<Marc Qualie/>

Jekyll with Boxen

Not only does Jekyll power this blog but it has been one of the main tools I use on a daily basis for almost 2 months now. Due to it's growing role in our company I was starting to get fed up with having to manually pull down repositories and ask other team members to do the same, especially when all of our ruby projects are managed via Boxen. This post is to share my knowledge of how I was able to very easily modify a boxen project to work with an install of Jekyll instead of the default ruby setup.
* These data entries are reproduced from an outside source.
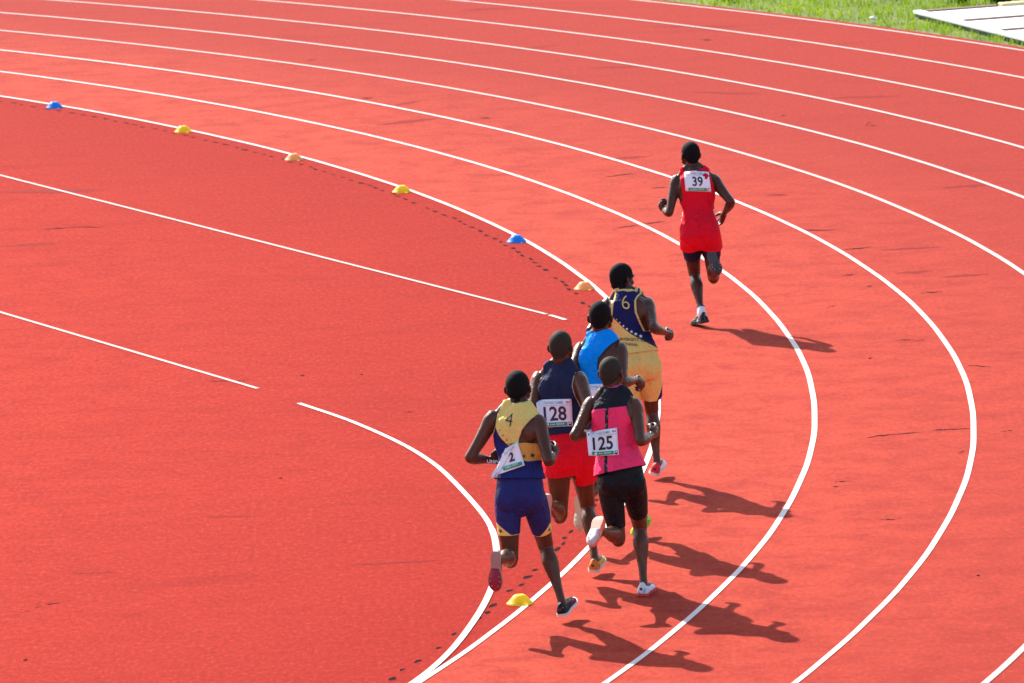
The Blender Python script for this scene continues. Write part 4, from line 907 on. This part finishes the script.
# taller weeds behind the panels and a few at the edge
def weed(x, y, n, h, lab, seed):
    rg = np.random.default_rng(seed); V, F = [], []
    for i in range(n):
        a = rg.uniform(0, 6.28); sp = rg.uniform(.3, 1.0) * h * .7; p0 = np.array([rg.normal(0, .06), rg.normal(0, .06), -.01]); p1 = p0 + np.array([math.cos(a) * sp * .5, math.sin(a) * sp * .5, h * rg.uniform(.5, .8)]); p2 = p1 + np.array([math.cos(a) * sp * .6, math.sin(a) * sp * .6, h * rg.uniform(-.1, .25)])
        sd = np.array([-math.sin(a), math.cos(a), 0]) * rg.uniform(.010, .020); b = len(V)
        V += [p0 - sd * .3, p0 + sd * .3, p1 + sd, p1 - sd, p2]; F += [(b, b + 1, b + 2, b + 3), (b + 3, b + 2, b + 4)]
    o = link('weed', mesh('weed', V, F), MAT['weed']); o.location = (x, y, 0); return tag(o, lab, 'plant')
weed(5.72, 85.75, 130, .30, 'dark leafy weed clump behind the white panels, in the top right corner', 1)
weed(5.30, 86.05, 50, .20, 'smaller dark weed tuft in the grass left of the corner clump', 2)
weed(2.66, 87.30, 26, .12, 'tiny dark weed tuft at the grass edge, far left of the white panels', 3)
# a crumpled scrap of white litter on the grass
S = Solid(); S.ell((0, 0, .035), [(.12, 0, 0), (0, .07, 0), (0, 0, .035)], 16, 10); V = np.vstack(S.V); V = np.array([v * (1 + .35 * noise.noise(Vector(v * 19))) for v in V])
o = link('litter', mesh('litter', V, S.F), plain('white_litter', (0.8, 0.78, 0.7), .6)); o.location = (4.20, 84.60, .02); o.rotation_euler = (0, 0, -.5); o.scale = (.38, .4, .55)
tag(o, 'crumpled white scrap of litter on the grass left of the white panels', 'litter')

# ------------------------------------------------------------------ cracks and scuffs in the surface
def streaks(name, items, mat, z):
    V, F = [], []; rg = random.Random(11)
    for (x0, y0, x1, y1, w) in items:
        n = 14; b = len(V); ph = rg.random() * 9
        for i in range(n + 1):
            t_ = i / n; x = x0 + (x1 - x0) * t_; y = y0 + (y1 - y0) * t_ + .04 * noise.noise(Vector((t_ * 4 + ph, ph, 0))); ww = w * 1.25 * (.15 + math.sin(math.pi * t_)) * (.55 + .9 * abs(noise.noise(Vector((t_ * 9, ph, 1)))))
            V += [(x, y - ww, z), (x + .01, y + ww, z)]
        F += [(b + 2 * i, b + 2 * i + 1, b + 2 * i + 3, b + 2 * i + 2) for i in range(n)]
    return tag(link(name, mesh(name, V, F), mat), kind='structure')
CR = CRACKS
streaks('surface_cracks', CR, MAT['crack'], 0.002)
streaks('surface_scuffs', SCUFFS, MAT['scuff'], 0.0015)
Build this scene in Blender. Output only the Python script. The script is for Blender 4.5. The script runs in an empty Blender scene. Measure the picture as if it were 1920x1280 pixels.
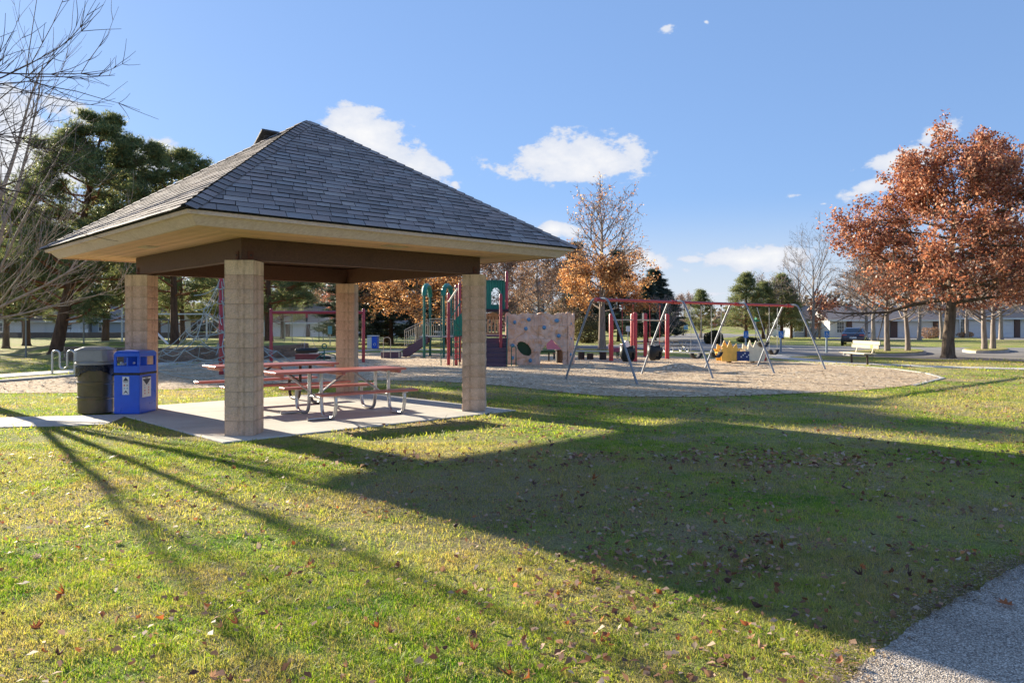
import bpy, math, random
import numpy as np
from mathutils import Vector, Matrix, Euler
R = math.radians
random.seed(7)
SC = bpy.context.scene
COL = SC.collection

# ------------------------------------------------------------------ camera, light, exposure
F_PX, HOR, CAMZ = 1416.0, 608.5, 1.56
cam = bpy.data.cameras.new('camera')
camo = bpy.data.objects.new('camera', cam); COL.objects.link(camo)
camo.location = (0, 0, CAMZ); camo.rotation_euler = (R(90), 0, 0)
cam.sensor_width = 36; cam.lens = F_PX/1920*36; cam.shift_y = (HOR-640)/1920
cam.clip_start = 0.05; cam.clip_end = 3000
SC.camera = camo
SC.view_settings.view_transform = 'Standard'; SC.view_settings.look = 'None'
SC.view_settings.exposure = 1.5; SC.view_settings.gamma = 1; SC.view_settings.use_curve_mapping = False
SUN_AZ = math.atan2(-0.723, 0.69)           # azimuth from +Y towards +X
SUN_EL = R(17.4)
SD = Vector((math.sin(SUN_AZ)*math.cos(SUN_EL), math.cos(SUN_AZ)*math.cos(SUN_EL), math.sin(SUN_EL)))
sun = bpy.data.lights.new('sun', 'SUN'); sun.energy = 5.0; sun.angle = R(0.6); sun.color = (1, .89, .70)
suno = bpy.data.objects.new('sun', sun); COL.objects.link(suno)
suno.rotation_euler = SD.to_track_quat('Z', 'Y').to_euler()

W = bpy.data.worlds.new('World'); SC.world = W; W.use_nodes = True
wn, wl = W.node_tree.nodes, W.node_tree.links
wn.clear()
def wnode(t, **k):
    n = wn.new(t)
    for a, b in k.items(): setattr(n, a, b)
    return n
def wmath(op, a, b=None, c=None, clamp=False):
    n = wnode('ShaderNodeMath', operation=op, use_clamp=clamp)
    for i, v in enumerate((a, b, c)):
        if v is None: continue
        if isinstance(v, (int, float)): n.inputs[i].default_value = v
        else: wl.new(v, n.inputs[i])
    return n.outputs[0]
sky = wnode('ShaderNodeTexSky', sky_type='NISHITA', sun_disc=False, sun_elevation=SUN_EL, sun_rotation=SUN_AZ,
            altitude=250, air_density=1.0, dust_density=0.35, ozone_density=2.2)
gam = wnode('ShaderNodeGamma'); gam.inputs[1].default_value = .40; wl.new(sky.outputs[0], gam.inputs[0])
hsv = wnode('ShaderNodeMixRGB', blend_type='MULTIPLY'); hsv.inputs[0].default_value = 1; hsv.inputs[2].default_value = (.51, .725, 1.12, 1)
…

To start with, you're going to want to navigate to your boxen repo directory which is installed at /opt/boxen/repo by default. Once there, create a new project in modules/projects/manifests called jekyll.pp. You may want to name this file the same as your project name (especially if you end up having multiple projects) but to keep things simple I will be referring to this file as jekyll.pp to make it easier to follow. The file contents should be as follows.

class projects::jekyll {
  boxen::project { 'jekyll':
    server_name   => 'jekyll.dev',
    source        => 'yourname/jekyll-project',
    ruby          => '2.0.0-p353',
    nginx         => "projects/shared/nginx.jekyll.conf.erb"

I could have gone the route of building a custom puppet module but this way is way more straight forward and easier to work with. Each of these settings should be straight forward to anyone who's set up a boxen project before but for those who haven't I will explain what each one does.

setting description
server_name Unique hostname you use to access the site in your browser
source Location of your repository on Github
ruby Ruby version you wish to use Jekyll with
nginx Path to your custom nginx template

Next, create a file in modules/projects/templates/shared/nginx.jekyll.conf.erb. You will notice it looks very similar to the path you supplied above but they are purposefully different. I found this out the hard way when my boxen run kept complaining the file was missing. The file contents should be as follows.

server {

  listen 80;
  root <%= @repo_dir %>/_site;
  server_name <%= @server_name %>;

  # Logging
  access_log <%= scope.lookupvar "nginx::config::logdir" %>/<%= @name %>.access.log main;
  access_log <%= scope.lookupvar "nginx::config::logdir" %>/<%= @name %>.error.log main;

  # Variables
  index index.html;
  client_max_body_size 1M;

  # Error Pages
  error_page 500 502 503 504 /50x.html;

  # Proxy
  try_files $uri/index.html $uri =404;


You can customize this template a bit more to suite your needs using the variables below.

variable description
@repo.dir Document root of your application code
@server_name server_name setting you provided earlier
nginx::config::logdir Internal logging path which nginx is setup to use
@name Name of your project class above

Now run the boxen command to install the project. Once that completes you should compile your site if you haven't already using jekyll build. You can watch for file changes and auto build using the --watch flag. There is more information on Jekyll usage in the documentation. If everything goes correctly there should be no errors and you will be able to access your new compiled boxen site from the vhost you setup earlier (jekyll.dev). If you have changed the _config.yml file to have a different destination folder then make sure you set the correct root directive in your template instead of _site.